Having been a professional librarian for nearly two years, a graduate student for the previous two, and a paraprofessional who did reference for four years, I've been asked to do computer-based searching on a daily basis for over six years. Fortunately, thanks to algorithmic search engines (like Google), this task has become very simple. But I'm spoiled. I came to libraries after the miserable days of search engines that only matched text strings. In those medieval days, there was no forgiveness for spelling errors or misplaced spaces, no helpful "Did you mean . . . ?" features or "related searches" that got thrown up for your convenience if you typed "freinds" instead of "friends." When a library patron comes in and asks for a book with "snow flower" in the title, a useful shortcut (given the fact that our library catalog is still quite unforgiving) is to search those words in Amazon.com or Google, which nearly always works.
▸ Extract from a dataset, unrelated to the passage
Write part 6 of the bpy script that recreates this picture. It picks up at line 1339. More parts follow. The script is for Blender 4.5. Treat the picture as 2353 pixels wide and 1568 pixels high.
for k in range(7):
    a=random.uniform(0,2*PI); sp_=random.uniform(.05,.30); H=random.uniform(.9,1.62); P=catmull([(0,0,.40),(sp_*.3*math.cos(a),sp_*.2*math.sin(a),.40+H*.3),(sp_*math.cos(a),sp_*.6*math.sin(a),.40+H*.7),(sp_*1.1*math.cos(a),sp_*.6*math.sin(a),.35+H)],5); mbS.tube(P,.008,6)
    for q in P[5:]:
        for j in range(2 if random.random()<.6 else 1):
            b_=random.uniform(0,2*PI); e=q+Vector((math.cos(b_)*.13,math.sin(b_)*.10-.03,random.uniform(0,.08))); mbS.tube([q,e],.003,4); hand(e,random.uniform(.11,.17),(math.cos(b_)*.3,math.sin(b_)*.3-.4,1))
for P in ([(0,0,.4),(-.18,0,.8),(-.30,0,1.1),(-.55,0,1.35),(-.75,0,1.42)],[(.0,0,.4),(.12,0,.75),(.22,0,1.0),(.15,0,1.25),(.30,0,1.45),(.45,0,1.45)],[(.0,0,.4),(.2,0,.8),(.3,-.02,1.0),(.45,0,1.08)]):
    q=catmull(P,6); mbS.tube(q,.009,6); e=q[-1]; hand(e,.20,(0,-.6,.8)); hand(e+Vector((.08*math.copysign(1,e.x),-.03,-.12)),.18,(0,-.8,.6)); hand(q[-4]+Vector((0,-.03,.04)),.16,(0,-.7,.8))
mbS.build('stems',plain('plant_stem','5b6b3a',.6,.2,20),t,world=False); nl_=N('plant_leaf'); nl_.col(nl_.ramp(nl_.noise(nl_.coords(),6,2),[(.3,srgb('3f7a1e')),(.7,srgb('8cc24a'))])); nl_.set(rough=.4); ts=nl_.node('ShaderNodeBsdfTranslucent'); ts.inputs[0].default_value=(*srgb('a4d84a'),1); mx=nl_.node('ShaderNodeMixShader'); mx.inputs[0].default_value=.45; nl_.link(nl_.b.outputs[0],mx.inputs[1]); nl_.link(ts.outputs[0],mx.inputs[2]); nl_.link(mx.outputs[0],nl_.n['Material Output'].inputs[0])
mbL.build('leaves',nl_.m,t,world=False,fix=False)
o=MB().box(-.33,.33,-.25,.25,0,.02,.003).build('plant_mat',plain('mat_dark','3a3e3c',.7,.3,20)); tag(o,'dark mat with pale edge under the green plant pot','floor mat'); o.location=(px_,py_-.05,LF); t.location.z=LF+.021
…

The way "traditional" computer-based library catalogs work is with "wildcard" characters. This way, if you're unsure of the spelling of "friends" or "weird," you can substitute a nonalphabetic character in place of one or more letters in the text string. Hence, "friends" can be rendered "fr??nds" or "fr*nds," and the computer will find:
  • for "fr??nds," all seven-character text strings that begin with "fr" and end with "nds"
  • for "fr*nds," all text strings (of any length) that begin with "fr" and end with "nds"
In this case, you use an "expression" of alpha and non-alpha characters to search for actual text strings inside a group of files.

In regular expressions proper, this concept is taken to extremes, and you are required to know many different symbols for extremely precise searches. I am just learning these, so I don't yet have them down, but I know that you place your expression between forward slashes like this:

/expression/

What goes between the slashes would be a group of symbols like ^/n\$ that would let you search something as specific as "all of the records that start with a number and have 'n' as the third character and end with a g." This is a very powerful way to do targeted searching for, say, thousands of lines of open source library information system computer code, or multiple databases of patron and MARC records. For instance. :-)

Of course for all of our other searching needs, we'll stick to Google!